Aquela primeira cena de “A Última Hora” é um exemplo brilhante de caracterização das personagens. Monty vai querer retirar-se do negócio; Kostya revelar-se-á um cobarde, um falso amigo. Logo de seguida, os créditos iniciais do filme sucedem-se ao som de uma música melancólica, compassada, um jazz triste e dramático que acompanha todo o filme (responsabilidade de Terence Blanchard). A imagem revela uma perspetiva de Nova Iorque.
Nova Iorque pelo olhar de Spike Lee
Uns dizem que “A Última Hora” é uma dedicatória de amor de Spike Lee à cidade. Outros consideram que é o filme que melhor retrata o pós-11 de Setembro. É que “A Última Hora” estreou em dezembro de 2002, apenas 15 meses depois dos ataques terroristas que derrubaram as Torres Gémeas do World Trade Center. O realizador decide mostrar-nos, na segunda cena do filme, aquele horizonte, onde as torres estão representadas pelos dois feixes de luz que as substituíram.
O livro de David Benioff foi publicado antes dos ataques. Entre o guião e as filmagens, Benioff e Spike Lee decidiram encarar o luto de frente e, sendo este o primeiro filme que o faz depois daquela data, ficou para a história pela decisão corajosa.

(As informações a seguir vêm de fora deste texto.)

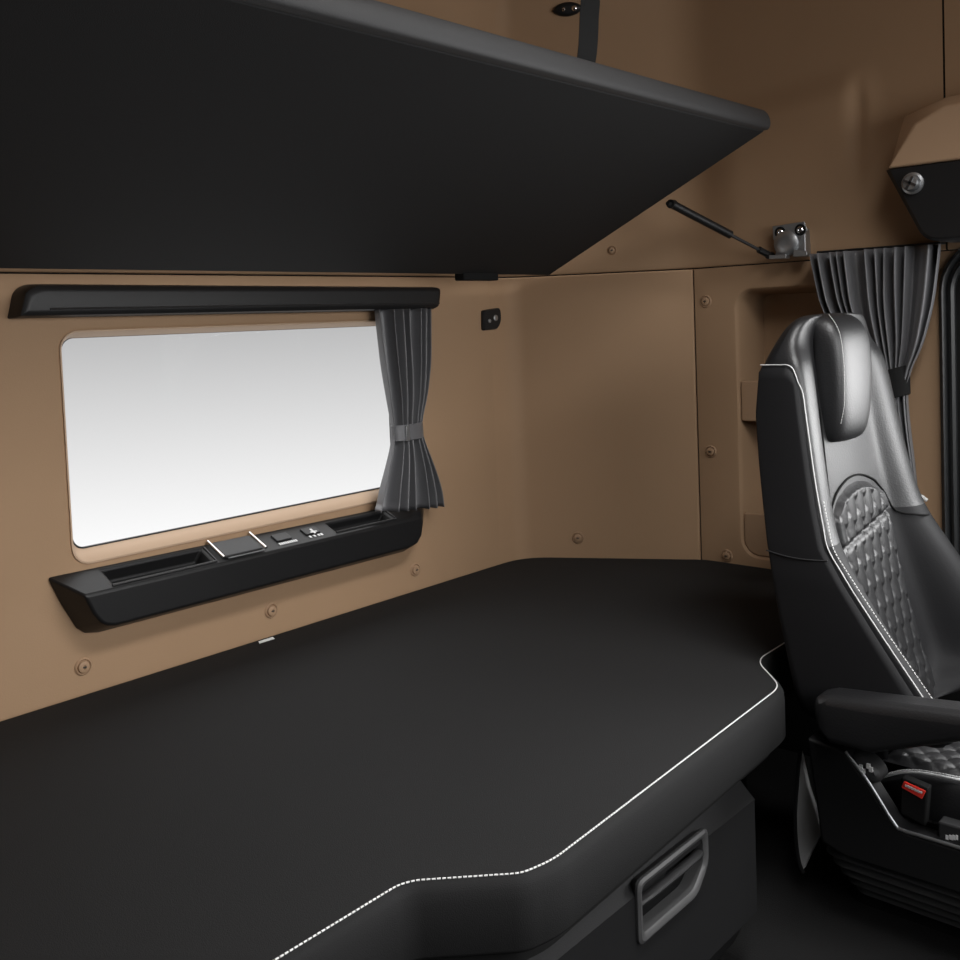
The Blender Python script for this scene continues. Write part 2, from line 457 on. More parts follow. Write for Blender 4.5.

Em certa medida, “A Última Hora” equipara-se a “Apocalypse Now”, onde também se adapta um livro a um contexto diferente, embora aquele fale dos traumas da Guerra do Vietname poucos anos depois do seu fim. Só que “A Última Hora” enfrenta o tabu sem lidar com a raiva. Ali vemos a cidade numa fase mais passiva do luto, algures entre a depressão e a aceitação.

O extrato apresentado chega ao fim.